HIGH-LEVEL OVERVIEW: Improving confidence despite continuing cost and labor pressures.

Forecast highlights

  • Total nominal put-in-place construction is projected to decline 1.3% in 2025, with stronger growth expected later in Trump’s term. Federally funded construction will rise 6.6%, with some activity also set for state and local projects, expected to grow 2.6%. Private investment is set to contract as tariff uncertainty weigh on spending.

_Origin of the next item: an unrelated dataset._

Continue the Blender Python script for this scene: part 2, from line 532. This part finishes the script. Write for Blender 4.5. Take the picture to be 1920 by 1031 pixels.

  • Non-residential infrastructure will remain the fastest-growing segment in 2025, with 2.6% growth driven by supportive regulation, fiscal stimulus, and private investment. In contrast, non-residential building is likely to decline 2.0% before returning to growth in 2026 as business confidence improves. Residential building is projected to fall 2.9% in 2025 amid still elevated mortgage costs but more benign interest rates. Growth should strengthen from 2026 as lower rates support multi-family housing. Over the longer term, demographic decline and tighter immigration policies could constrain labor supply and weigh on demand.
  • We forecast the US construction price deflator will increase by 0.7% in 2025, and 1.2% in 2026, as recent China–US trade developments have stabilized materials prices.